Une vocation urbaineDéfi architectural, le nouveau stade Jean Bouin est, à l’instar de tous les projets signés Rudy Ricciotti, un véritable emblème urbain respectueux de son contexte. D’une part, il valorise l’espace public. Soumis à une étude de sécurité publique, désormais obligatoire pour tous les ERP de première catégorie, le projet aurait pu effectivement compter une clôture.
"Nous avons réussi à convaincre la Préfecture de Police de ne pas mettre en place cette clôture, ce qui permet de réconcilier le complexe sportif et son espace public", commente le chef de projet.
Par ailleurs, citant l’estime que porte Rudy Ricciotti au Parc des Princes, situé à 50 mètres du stade, Christophe Kayser précise que le projet fait également "allégeance" au bâtiment conçu par Le Corbusier (l'immeuble Molitor) qui se tient face à la parcelle, 24 rue Nungesser et Coli.

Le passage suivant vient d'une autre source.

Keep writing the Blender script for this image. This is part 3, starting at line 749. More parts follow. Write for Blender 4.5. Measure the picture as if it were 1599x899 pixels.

"Nous n’avons pas implanté le stade contre ce bâtiment mais en contrebas", précise-t-il.
"Nous sommes surtout là pour offrir une nouvelle écriture du béton", résume l'architecte.
Fiche technique- Programme : stade de 20.000 places comptant installations sportives, 7.400m² de commerces, 1.000m² de bureaux et un parking de 500 places (dont 100 à tarif résidentiel).
- Caractéristiques écologiques : 2.800m² de panneaux photovoltaïques, récupération de l’eau de pluie.
- Maître d'ouvrage : Ville de Paris
- Architecte : Rudy Ricciotti (Agence Rudy Ricciotti ; Christophe Kayser, chef de projet)
- BET : BERIM (corps d'état technique) / Romain Ricciotti (BFUP) et Guillaume Lamoureux
- Acousticien : Thermibel
- Surface totale : 38.000m²
- Concours : 2007
- Enquête publique : 7 septembre au 9 octobre inclus
- Présentation du projet au Conseil de Paris : début 2010
- Début des travaux de démolition-reconstruction : premier trimestre 2010
- Livraison prévue : septembre 2012
- Coût : 145M€ sans compter la reconstitution des équipements sportifs sur les pelouses centrales de l’Hippodrome d’Auteuil (24M€).